__Work to do__: Show, in full, each line of the data that contains "this".
>> Start Given information
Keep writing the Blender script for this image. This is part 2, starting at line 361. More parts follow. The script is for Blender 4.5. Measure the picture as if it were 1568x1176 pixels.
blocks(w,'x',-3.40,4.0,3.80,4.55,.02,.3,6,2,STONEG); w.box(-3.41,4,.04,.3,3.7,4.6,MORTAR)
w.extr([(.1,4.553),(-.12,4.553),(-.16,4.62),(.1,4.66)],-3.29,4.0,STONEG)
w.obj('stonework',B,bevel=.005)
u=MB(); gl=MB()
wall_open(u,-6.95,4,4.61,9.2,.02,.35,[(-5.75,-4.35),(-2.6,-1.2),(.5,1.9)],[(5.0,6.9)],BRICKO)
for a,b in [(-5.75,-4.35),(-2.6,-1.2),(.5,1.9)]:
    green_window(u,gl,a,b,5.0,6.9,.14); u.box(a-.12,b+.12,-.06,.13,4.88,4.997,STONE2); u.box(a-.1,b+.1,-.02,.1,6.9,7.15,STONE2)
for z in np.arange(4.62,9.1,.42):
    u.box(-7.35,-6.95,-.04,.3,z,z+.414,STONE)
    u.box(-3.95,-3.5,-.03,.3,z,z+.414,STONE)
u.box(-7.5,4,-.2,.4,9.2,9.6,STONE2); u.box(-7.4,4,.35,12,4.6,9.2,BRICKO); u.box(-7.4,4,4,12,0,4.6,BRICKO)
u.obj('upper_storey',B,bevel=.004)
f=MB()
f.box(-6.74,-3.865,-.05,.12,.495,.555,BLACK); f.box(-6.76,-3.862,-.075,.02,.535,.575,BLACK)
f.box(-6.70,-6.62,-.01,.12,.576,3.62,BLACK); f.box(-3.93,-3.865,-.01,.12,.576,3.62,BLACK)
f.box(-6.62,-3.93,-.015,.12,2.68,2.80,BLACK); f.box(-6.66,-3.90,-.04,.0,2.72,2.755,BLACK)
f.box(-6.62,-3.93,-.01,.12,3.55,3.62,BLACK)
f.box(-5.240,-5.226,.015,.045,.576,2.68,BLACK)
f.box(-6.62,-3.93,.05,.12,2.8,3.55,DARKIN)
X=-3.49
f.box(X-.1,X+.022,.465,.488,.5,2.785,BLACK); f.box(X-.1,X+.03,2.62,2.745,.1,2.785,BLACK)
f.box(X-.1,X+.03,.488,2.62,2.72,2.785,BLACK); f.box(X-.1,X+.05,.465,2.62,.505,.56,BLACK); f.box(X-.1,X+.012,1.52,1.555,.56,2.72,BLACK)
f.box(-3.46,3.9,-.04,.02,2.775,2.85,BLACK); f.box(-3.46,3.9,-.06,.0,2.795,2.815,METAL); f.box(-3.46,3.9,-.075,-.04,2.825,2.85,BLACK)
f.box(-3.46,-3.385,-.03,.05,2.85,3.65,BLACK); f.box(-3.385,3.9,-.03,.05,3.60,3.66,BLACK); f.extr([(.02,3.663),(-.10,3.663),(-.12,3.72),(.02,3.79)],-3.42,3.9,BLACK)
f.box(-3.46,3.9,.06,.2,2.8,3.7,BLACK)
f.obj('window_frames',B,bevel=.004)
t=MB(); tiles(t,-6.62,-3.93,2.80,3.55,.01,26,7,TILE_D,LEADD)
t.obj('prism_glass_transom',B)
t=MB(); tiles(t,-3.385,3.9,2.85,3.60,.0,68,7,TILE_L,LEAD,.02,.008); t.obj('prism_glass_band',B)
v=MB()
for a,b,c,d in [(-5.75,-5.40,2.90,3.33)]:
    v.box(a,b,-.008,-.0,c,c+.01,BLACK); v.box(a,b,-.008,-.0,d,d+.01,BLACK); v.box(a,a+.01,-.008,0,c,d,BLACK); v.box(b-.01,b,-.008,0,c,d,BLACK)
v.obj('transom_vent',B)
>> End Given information
>> Start Given information
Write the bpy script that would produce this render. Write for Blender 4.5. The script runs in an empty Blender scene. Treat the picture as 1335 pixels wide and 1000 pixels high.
>> End Given information
__Solution__:
Keep writing the Blender script for this image. This is part 2, starting at line 361. More parts follow. The script is for Blender 4.5. Measure the picture as if it were 1568x1176 pixels.
Write the bpy script that would produce this render. Write for Blender 4.5. The script runs in an empty Blender scene. Treat the picture as 1335 pixels wide and 1000 pixels high.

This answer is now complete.